• **Exercise description**:
Write out, word for word, only the data from its first line to the line containing "PI = math.pi".

— Start of Data provided —

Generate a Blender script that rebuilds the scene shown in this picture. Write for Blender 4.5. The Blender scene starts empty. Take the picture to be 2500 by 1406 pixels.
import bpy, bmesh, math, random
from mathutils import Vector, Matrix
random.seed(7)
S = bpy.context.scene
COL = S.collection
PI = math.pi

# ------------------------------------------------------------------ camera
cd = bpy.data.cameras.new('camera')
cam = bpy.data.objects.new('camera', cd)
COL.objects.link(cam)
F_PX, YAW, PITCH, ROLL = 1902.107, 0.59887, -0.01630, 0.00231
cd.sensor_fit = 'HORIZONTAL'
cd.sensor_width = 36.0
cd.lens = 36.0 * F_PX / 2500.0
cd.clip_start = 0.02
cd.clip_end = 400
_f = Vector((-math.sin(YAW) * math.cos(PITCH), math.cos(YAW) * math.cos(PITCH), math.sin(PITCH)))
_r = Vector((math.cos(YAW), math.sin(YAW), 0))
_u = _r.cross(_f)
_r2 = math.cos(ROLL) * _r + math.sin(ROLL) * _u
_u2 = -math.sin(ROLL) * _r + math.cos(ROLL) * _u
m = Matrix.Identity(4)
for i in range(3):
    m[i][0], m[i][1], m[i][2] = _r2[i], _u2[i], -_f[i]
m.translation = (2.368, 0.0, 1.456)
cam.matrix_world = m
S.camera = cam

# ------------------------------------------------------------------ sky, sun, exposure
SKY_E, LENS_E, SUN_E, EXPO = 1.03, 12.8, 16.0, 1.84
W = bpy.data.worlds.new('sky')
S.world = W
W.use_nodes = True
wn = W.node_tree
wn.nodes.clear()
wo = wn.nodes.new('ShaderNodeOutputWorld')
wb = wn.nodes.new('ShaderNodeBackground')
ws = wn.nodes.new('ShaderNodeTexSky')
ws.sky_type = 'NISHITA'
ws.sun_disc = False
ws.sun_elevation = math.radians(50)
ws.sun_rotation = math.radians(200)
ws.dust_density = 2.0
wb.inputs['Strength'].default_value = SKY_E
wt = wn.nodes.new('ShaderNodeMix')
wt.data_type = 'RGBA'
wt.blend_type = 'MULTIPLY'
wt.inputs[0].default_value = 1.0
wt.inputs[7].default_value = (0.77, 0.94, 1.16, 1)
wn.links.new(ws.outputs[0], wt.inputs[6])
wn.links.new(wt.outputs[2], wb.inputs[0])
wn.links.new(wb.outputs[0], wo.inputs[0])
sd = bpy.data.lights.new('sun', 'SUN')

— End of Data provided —

• **Final result**:
Generate a Blender script that rebuilds the scene shown in this picture. Write for Blender 4.5. The Blender scene starts empty. Take the picture to be 2500 by 1406 pixels.
import bpy, bmesh, math, random
from mathutils import Vector, Matrix
random.seed(7)
S = bpy.context.scene
COL = S.collection
PI = math.pi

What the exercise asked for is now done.